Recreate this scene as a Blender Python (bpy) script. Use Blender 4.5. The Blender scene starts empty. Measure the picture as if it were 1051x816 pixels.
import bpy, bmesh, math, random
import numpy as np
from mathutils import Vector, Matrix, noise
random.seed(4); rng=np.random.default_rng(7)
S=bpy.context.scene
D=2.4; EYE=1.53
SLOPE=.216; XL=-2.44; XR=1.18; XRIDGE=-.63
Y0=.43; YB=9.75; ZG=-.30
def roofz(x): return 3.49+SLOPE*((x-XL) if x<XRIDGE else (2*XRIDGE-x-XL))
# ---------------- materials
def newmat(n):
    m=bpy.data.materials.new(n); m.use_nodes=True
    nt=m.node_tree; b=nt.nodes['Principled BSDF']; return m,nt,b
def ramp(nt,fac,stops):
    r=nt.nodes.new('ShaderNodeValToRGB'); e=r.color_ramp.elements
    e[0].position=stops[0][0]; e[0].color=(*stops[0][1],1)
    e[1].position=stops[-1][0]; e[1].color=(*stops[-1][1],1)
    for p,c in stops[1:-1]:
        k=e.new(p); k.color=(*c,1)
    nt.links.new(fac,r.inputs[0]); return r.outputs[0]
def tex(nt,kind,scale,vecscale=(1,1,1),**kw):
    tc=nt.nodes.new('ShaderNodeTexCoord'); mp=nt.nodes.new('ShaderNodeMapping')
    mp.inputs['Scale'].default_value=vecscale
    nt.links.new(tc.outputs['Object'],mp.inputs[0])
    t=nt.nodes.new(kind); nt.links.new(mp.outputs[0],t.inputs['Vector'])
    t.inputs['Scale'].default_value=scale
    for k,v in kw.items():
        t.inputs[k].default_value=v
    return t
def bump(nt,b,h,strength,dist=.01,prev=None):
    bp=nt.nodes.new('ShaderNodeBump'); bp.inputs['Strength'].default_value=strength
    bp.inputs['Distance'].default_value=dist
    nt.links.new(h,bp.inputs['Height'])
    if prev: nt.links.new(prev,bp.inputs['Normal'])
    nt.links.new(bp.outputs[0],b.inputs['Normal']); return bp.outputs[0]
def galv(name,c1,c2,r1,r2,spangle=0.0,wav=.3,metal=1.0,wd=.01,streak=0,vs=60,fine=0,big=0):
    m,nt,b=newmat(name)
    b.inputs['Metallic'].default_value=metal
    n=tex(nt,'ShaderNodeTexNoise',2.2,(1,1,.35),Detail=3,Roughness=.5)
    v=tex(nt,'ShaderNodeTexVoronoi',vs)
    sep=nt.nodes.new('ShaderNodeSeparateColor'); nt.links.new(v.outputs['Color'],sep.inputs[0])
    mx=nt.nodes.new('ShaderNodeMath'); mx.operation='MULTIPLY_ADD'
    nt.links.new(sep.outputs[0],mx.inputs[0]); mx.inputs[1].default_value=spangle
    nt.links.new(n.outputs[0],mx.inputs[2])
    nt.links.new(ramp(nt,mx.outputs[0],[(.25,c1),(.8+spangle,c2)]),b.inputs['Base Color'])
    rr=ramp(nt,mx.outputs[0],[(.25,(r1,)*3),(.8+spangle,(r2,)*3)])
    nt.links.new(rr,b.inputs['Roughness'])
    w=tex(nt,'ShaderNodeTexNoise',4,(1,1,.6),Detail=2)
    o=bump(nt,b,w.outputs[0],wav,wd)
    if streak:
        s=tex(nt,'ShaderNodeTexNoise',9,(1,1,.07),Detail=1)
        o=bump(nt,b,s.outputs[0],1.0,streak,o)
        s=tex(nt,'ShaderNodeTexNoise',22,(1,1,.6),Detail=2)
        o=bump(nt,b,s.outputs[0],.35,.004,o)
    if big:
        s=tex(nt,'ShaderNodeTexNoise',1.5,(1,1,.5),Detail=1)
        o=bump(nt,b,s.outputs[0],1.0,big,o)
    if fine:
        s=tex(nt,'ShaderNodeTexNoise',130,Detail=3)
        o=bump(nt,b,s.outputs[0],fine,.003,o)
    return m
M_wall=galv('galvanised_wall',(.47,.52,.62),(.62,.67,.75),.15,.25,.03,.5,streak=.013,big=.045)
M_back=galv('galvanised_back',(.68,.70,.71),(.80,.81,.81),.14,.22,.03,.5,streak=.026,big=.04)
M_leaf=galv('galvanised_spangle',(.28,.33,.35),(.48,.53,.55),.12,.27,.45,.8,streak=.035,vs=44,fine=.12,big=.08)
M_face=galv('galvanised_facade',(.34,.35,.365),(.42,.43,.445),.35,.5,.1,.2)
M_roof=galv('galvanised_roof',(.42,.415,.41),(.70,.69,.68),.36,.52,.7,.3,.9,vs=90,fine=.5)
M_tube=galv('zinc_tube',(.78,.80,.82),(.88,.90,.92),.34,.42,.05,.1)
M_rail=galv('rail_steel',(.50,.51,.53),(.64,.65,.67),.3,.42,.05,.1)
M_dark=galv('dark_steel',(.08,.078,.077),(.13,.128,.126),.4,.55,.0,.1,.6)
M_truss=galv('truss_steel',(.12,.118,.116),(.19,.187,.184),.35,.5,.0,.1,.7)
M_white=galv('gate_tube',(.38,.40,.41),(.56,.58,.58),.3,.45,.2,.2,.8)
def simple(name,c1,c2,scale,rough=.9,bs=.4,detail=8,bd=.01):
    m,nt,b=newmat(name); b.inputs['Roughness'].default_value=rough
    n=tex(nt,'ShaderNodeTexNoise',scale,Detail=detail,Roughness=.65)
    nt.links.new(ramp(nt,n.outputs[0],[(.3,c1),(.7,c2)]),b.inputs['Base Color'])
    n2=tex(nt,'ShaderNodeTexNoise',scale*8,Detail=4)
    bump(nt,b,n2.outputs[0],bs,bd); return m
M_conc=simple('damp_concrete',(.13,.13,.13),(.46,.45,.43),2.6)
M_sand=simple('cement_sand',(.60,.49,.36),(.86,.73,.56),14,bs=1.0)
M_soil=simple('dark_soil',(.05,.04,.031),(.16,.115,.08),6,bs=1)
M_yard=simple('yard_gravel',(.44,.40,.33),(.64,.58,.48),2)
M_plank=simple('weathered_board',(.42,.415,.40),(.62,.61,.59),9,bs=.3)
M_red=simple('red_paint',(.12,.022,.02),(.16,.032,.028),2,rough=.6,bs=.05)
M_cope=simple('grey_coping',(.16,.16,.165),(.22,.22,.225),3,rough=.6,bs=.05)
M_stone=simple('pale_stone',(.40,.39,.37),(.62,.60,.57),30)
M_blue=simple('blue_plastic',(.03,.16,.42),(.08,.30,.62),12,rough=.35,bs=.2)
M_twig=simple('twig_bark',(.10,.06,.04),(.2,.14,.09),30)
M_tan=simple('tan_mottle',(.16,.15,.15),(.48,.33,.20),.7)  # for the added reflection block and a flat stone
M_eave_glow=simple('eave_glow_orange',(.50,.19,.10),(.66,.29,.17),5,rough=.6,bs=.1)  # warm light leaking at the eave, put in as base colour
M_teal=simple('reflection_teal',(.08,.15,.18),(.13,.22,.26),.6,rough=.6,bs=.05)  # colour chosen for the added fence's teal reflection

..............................

# Work required
Read through the lines above and collect those that contain the string "scene".

# Response to the task
Recreate this scene as a Blender Python (bpy) script. Use Blender 4.5. The Blender scene starts empty. Measure the picture as if it were 1051x816 pixels.
S=bpy.context.scene